I was just chatting with the always inspiring Max today about GraphQL.I’ve never really used GraphQL in production but I am pretty excited about the flexibility it brings for clients to query data from a server. GraphQL provides a easily understandable description of the data an API provides and gives the client the possibility to query exactly the data it needs in one single request.
Currently I am not building any APIs but requesting data from Ethereum smart contracts, IPFS, etc. And one of the problems in my opinion is querying data from the different sources which adds quite some complexity and leads to loads of HTTP requests to get all the data.
For example: we store user profiles in a mapping:
mapping(address => string) public profiles;
They key is the user’s account address and the value is an IPFS hash containing detailed profile data.
To retrieve all profiles (including the data from IPFS) in our dAPP (client side JS) we would need to somehow iterate over the the mapping (which is already hard enough) and then request the profile object from IPFS.
Quite some code manage the fetching of some rather simple data and I actually don’t like that UI developers have to deal with that.
So the question arose if it is possible to create a GraphQL wrapper for smart contracts, IPFS objects, etc.?
Using the smart contract’s ABI and some custom resolvers this should be possible.

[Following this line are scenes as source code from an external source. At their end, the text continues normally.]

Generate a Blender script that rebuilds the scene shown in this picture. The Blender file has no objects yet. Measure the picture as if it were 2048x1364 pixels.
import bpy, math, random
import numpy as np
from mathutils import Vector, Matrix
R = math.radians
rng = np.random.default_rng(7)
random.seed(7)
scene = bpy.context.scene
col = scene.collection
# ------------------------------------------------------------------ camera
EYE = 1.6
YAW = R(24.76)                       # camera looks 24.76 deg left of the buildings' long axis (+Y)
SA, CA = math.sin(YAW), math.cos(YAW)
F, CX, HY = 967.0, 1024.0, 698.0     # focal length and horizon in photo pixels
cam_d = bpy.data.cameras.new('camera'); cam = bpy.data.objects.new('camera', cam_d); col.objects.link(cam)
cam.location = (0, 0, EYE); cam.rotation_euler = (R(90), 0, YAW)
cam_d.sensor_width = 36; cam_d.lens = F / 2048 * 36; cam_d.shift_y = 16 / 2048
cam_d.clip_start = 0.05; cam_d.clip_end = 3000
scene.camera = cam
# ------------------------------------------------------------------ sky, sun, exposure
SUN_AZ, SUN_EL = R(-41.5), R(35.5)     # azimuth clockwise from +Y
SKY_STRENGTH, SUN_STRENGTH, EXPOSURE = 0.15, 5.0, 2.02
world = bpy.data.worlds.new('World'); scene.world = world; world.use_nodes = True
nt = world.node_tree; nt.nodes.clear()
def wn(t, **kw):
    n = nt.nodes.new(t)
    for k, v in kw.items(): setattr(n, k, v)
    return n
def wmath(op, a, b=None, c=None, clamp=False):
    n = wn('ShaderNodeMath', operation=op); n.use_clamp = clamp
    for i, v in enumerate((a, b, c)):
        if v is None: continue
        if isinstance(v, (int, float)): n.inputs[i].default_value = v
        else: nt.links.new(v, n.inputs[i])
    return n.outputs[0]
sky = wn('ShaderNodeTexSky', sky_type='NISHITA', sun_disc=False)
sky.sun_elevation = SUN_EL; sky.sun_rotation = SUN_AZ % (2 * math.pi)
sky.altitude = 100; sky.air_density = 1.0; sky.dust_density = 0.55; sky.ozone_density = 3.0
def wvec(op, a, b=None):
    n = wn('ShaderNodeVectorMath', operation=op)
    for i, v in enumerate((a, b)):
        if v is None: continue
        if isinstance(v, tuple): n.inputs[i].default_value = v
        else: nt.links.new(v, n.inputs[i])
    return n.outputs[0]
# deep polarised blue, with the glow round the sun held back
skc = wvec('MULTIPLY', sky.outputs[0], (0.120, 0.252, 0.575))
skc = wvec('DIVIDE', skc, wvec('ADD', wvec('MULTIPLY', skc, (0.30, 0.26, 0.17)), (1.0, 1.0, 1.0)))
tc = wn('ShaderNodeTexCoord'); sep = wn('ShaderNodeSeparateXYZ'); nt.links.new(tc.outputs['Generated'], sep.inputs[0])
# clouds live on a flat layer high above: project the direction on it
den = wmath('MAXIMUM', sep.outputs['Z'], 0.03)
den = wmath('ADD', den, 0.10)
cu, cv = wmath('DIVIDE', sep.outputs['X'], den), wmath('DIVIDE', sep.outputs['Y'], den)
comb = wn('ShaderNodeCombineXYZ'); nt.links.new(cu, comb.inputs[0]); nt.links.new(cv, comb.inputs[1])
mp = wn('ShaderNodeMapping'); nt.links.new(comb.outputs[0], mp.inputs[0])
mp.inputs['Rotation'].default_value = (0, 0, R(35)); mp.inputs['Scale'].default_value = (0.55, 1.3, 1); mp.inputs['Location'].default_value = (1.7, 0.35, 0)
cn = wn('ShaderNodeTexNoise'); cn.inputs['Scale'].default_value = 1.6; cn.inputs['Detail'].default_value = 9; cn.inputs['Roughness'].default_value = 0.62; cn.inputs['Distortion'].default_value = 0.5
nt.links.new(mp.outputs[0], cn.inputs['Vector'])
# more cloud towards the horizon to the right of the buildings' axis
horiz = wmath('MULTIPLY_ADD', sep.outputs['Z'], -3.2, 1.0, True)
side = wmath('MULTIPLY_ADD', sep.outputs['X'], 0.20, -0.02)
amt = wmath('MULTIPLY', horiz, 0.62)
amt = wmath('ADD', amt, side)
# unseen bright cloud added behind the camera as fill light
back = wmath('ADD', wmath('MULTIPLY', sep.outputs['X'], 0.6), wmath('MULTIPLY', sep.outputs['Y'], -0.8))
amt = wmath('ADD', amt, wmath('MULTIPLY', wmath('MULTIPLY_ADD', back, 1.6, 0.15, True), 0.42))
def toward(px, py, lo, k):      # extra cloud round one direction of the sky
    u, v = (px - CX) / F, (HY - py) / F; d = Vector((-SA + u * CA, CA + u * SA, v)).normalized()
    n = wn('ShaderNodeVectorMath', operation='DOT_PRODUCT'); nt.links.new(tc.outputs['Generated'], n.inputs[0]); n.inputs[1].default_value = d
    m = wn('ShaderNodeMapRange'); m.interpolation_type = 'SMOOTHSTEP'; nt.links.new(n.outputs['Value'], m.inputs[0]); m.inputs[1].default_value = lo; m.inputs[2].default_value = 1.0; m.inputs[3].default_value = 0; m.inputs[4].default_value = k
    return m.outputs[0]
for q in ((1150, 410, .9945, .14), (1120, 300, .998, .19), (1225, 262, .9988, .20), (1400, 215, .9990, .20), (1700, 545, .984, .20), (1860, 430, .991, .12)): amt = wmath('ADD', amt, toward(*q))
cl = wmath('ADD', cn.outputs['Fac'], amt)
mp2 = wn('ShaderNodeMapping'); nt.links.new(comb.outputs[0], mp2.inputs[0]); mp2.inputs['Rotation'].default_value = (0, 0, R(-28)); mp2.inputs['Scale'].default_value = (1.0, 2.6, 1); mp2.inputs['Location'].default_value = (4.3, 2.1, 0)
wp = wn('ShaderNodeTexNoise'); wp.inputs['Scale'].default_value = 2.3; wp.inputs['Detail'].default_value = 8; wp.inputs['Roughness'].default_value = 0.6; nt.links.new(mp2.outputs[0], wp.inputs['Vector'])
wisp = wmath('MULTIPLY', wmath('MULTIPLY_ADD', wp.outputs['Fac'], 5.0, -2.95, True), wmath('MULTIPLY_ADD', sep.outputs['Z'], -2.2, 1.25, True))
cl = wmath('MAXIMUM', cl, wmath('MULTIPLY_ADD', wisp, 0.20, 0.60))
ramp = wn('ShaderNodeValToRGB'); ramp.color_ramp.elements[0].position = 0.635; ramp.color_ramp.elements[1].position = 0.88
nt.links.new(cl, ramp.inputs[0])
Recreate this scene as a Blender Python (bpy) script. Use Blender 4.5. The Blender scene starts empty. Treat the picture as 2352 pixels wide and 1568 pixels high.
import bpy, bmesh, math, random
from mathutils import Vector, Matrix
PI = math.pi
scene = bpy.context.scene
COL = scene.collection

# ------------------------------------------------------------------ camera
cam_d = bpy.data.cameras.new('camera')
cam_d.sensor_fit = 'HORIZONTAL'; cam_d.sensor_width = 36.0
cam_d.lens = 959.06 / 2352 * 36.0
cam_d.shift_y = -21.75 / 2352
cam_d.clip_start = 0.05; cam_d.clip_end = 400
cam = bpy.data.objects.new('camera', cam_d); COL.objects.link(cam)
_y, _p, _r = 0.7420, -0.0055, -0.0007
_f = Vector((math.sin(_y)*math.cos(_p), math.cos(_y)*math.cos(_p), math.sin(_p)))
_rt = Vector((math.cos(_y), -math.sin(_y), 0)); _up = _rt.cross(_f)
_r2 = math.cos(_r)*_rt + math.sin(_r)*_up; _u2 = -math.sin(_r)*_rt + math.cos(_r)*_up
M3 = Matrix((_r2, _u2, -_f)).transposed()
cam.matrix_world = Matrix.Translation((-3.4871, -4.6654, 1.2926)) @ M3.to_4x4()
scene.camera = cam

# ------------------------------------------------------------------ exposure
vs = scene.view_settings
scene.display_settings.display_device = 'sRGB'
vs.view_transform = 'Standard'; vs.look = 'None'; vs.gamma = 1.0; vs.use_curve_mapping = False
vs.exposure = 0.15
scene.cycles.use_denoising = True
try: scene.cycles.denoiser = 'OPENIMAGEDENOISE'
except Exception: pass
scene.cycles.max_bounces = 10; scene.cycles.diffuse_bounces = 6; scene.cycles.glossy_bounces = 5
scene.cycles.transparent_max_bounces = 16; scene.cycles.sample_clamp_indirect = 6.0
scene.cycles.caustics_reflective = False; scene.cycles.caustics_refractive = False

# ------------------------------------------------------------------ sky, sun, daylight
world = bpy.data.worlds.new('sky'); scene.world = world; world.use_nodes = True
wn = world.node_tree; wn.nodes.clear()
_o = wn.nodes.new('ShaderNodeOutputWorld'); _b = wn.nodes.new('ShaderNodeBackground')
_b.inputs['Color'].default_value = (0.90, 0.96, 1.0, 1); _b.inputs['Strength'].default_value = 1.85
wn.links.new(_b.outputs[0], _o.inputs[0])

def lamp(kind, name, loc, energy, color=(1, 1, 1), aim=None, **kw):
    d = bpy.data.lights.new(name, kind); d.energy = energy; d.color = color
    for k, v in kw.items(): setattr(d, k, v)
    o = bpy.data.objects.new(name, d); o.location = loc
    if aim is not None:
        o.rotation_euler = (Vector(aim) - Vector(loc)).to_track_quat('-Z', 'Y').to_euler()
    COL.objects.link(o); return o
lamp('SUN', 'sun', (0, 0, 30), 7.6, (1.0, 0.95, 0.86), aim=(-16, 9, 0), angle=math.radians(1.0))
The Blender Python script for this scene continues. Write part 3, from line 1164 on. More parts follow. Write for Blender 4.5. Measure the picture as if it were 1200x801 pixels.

The same wrapper API could make it easier for different clients and tools be built on top of that.
Now one could say we don’t want the additional server component, but as it is just loading data from the networks and prepares it for the UI I think that’s not a problem and just a useful addition to the dApp architecture.
The frontend and this GraphQL server component could still be deployed wherever and no central installation is required.
What do you think? did anyone try GraphQL in that context already?